Does Masashi Kishimoto think about how children are depicted in Naruto? Ninja are tools of war, after all, and Konoha trains its children to become ninja; isn’t that wrong? On a base, moral level? Of course, Naruto is intended as entertainment and, as such, there’s a certain amount of distance one feels between it and the real world, but to compare it to another boys-orientated action anime, like One Piece, reveals just how dark a world Kishimoto’s characters are born into, a place where children are trained to fight almost as soon as they can walk.
Kakashi Gaiden is one of the series’ most interesting arcs for precisely this reason. A much younger, school-aged Kakashi and his equally as young team-mates, Obito Uchiha and Rin, are sent to the front-lines of the Third Great Shinobi World War, to fight against (and kill, presumably) another country’s blood-thirsty adult ninja. What’s so surprising is just how fierce and cut-throat the various skirmishes become, not least of all when Kakashi loses an eye to the unseen slash of some heartless bastard’s knife.
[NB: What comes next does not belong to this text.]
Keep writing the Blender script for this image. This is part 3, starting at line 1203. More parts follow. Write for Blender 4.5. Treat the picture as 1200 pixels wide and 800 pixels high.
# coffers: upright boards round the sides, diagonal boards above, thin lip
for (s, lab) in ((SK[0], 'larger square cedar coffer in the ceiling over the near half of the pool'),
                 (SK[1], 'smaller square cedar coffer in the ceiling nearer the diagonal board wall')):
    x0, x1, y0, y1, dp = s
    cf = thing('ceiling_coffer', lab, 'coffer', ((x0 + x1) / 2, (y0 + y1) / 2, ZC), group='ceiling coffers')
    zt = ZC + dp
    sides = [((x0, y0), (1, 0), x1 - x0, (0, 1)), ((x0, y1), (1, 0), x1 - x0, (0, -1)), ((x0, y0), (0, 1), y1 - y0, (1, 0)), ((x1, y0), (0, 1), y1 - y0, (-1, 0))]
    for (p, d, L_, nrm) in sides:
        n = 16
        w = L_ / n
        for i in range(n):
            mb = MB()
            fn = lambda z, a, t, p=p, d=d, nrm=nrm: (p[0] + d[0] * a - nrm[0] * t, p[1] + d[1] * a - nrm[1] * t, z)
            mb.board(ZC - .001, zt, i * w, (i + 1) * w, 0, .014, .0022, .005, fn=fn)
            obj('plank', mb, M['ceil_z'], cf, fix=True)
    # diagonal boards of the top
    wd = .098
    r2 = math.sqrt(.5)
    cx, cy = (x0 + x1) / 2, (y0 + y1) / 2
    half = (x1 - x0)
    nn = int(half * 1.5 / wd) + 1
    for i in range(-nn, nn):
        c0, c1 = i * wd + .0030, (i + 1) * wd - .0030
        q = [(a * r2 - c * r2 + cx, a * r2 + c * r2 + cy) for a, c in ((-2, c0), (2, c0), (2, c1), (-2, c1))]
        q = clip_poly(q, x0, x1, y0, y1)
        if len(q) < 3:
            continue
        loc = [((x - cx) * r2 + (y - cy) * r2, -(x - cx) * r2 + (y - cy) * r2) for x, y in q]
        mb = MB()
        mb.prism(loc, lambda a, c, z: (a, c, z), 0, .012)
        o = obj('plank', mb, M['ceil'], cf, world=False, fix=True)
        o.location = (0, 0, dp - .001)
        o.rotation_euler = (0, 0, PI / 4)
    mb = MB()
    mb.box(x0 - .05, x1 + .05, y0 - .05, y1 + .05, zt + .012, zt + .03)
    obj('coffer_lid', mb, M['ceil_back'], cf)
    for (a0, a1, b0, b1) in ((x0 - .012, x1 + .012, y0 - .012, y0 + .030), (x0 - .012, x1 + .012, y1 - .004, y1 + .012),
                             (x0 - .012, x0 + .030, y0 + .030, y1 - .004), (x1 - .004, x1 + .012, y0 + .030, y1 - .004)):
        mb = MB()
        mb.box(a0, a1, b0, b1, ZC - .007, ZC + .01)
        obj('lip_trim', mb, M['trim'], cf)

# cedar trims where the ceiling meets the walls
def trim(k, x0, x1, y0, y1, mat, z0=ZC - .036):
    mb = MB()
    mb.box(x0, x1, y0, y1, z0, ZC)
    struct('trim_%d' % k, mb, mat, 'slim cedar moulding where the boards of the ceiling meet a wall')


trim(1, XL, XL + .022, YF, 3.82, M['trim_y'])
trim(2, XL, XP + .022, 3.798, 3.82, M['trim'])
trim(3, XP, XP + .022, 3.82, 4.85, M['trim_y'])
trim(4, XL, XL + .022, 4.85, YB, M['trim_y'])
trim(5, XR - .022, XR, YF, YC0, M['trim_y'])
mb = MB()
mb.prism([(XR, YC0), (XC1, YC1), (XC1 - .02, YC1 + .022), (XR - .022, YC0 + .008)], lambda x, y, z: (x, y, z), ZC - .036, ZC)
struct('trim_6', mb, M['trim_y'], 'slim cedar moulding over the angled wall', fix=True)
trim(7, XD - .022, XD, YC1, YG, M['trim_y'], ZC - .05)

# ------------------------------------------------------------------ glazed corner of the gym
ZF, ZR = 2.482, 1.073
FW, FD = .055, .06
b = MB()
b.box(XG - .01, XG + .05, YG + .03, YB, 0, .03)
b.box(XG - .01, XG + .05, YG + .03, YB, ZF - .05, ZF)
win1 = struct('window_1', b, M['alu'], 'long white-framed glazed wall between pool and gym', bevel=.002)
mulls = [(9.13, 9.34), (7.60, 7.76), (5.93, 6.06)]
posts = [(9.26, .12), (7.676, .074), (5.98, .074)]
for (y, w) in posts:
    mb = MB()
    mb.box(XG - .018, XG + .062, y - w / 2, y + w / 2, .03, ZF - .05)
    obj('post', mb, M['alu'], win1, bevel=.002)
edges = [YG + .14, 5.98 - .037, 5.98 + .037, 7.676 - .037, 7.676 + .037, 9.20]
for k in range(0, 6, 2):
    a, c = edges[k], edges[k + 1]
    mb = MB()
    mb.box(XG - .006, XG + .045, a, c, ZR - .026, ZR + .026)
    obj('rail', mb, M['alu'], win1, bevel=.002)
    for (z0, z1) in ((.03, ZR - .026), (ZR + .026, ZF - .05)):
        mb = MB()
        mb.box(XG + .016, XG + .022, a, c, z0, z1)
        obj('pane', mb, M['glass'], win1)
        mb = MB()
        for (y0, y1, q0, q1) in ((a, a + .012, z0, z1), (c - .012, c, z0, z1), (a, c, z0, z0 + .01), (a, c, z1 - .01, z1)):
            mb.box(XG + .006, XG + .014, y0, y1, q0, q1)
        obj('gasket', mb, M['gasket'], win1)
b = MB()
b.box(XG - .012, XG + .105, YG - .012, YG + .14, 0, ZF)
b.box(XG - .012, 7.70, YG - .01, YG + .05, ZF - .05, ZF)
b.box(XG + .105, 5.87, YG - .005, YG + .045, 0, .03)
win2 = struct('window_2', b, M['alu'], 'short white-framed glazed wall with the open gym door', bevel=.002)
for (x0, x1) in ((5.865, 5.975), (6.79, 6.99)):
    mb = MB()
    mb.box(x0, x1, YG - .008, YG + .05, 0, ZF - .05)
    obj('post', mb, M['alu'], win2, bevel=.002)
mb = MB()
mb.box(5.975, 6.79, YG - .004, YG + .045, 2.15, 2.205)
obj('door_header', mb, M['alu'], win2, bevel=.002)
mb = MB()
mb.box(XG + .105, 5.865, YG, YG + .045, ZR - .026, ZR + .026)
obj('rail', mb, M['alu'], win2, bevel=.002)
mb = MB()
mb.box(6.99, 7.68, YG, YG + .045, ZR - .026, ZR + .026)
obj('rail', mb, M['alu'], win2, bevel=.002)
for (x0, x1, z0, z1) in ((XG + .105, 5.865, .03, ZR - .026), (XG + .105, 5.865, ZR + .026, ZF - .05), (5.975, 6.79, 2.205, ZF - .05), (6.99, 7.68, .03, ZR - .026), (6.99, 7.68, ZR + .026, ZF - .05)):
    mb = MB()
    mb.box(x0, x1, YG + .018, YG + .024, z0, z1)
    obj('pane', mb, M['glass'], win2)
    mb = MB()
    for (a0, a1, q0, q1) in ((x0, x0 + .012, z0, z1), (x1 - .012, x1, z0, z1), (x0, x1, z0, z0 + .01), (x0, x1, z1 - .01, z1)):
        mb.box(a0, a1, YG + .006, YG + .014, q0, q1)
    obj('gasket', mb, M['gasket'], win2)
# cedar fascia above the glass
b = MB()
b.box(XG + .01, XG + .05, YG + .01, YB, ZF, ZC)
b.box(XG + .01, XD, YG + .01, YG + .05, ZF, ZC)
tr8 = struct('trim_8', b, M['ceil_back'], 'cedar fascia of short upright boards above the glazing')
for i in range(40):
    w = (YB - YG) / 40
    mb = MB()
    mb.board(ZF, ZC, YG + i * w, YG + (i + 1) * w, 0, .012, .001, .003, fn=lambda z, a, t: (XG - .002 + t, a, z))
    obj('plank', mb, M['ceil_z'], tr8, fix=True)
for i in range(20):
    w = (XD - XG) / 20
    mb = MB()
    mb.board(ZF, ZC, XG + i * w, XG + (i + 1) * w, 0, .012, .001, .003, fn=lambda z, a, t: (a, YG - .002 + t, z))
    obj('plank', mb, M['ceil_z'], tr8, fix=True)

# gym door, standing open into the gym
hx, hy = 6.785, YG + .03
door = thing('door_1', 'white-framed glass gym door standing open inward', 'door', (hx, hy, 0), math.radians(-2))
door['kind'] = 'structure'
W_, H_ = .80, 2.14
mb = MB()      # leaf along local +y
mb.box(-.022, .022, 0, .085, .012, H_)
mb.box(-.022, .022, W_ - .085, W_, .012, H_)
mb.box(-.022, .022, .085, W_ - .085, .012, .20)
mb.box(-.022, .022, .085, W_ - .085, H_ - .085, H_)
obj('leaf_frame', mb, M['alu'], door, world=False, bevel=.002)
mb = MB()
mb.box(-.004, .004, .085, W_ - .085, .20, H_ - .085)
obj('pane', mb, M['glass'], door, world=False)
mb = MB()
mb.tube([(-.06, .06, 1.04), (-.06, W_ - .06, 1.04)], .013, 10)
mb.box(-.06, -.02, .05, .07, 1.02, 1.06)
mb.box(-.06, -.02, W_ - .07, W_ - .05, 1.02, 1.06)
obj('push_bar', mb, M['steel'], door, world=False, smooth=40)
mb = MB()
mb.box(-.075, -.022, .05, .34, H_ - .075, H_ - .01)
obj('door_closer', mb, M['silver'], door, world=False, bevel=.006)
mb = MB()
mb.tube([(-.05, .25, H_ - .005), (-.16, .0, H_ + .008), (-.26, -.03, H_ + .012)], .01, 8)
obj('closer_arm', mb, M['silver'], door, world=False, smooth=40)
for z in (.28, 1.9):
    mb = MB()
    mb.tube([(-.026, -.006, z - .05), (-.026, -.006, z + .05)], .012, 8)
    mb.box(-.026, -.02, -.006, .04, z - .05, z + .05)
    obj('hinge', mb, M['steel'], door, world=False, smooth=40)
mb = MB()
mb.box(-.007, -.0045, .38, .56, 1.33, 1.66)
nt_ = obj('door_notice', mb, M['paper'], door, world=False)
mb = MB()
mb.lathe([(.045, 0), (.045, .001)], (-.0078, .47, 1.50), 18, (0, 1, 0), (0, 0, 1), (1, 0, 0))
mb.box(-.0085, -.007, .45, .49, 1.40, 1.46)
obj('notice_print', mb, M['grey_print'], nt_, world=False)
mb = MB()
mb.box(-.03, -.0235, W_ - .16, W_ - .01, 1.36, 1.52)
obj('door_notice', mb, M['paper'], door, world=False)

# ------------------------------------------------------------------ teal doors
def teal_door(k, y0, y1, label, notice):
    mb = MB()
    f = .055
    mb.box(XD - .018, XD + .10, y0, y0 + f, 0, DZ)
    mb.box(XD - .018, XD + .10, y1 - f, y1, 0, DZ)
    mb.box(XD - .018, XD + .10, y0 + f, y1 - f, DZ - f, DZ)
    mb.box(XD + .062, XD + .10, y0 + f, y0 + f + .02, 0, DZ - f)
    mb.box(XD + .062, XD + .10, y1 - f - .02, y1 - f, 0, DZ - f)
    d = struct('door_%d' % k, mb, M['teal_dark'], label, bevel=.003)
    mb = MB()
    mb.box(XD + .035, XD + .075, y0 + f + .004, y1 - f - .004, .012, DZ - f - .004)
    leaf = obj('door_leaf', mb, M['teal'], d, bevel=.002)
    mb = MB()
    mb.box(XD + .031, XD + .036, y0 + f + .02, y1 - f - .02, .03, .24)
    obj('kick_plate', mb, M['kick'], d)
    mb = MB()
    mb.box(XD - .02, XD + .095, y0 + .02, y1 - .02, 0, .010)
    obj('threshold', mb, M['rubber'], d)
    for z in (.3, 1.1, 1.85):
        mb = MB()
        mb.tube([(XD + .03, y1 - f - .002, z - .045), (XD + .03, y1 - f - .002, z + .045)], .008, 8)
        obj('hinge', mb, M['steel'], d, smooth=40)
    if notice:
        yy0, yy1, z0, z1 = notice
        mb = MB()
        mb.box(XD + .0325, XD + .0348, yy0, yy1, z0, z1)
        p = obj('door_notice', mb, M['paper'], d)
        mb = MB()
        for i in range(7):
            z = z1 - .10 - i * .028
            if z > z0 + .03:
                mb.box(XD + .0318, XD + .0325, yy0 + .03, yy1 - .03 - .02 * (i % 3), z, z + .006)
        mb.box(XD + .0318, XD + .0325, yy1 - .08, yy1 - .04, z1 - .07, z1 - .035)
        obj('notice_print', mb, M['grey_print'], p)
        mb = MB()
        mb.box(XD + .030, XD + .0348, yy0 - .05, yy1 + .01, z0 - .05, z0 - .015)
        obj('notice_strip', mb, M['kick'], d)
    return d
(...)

His comrade Obito, still just a naive boy, cries tears of fear when faced with the enemy, his reaction still one of a child (and a perfectly understandable one at that,) and even though he develops bravery enough to fight back, he still loses his life, caught out by the trick of a more experienced warrior.
Obito, the boy, dies. His left eye, with its newly developed Sharingan, is transplanted into Kakashi’s own damaged eye-socket. And so born is the famous Copy Ninja.
There are larger action scenes in Naruto, bigger pay-offs, more dramatic sacrifices, but Kakashi Gaiden is ferocious and exhilarating because it depicts ninja not as super-heroes, but as real people and children, clashing in battle, where there’s no time to stand still and trade philosophies, but merely the quick and the dead. There’s a moral ambiguity at its core, feelings torn between the vicarious thrill of watching a series of awesome encounters with heroic characters, and the reality of seeing these children maimed and killed by a bunch of hardened, heartless soldiers. It’s thrilling in its triumph, but thoroughly sad, too, which is just the way it should be for such a dark premise.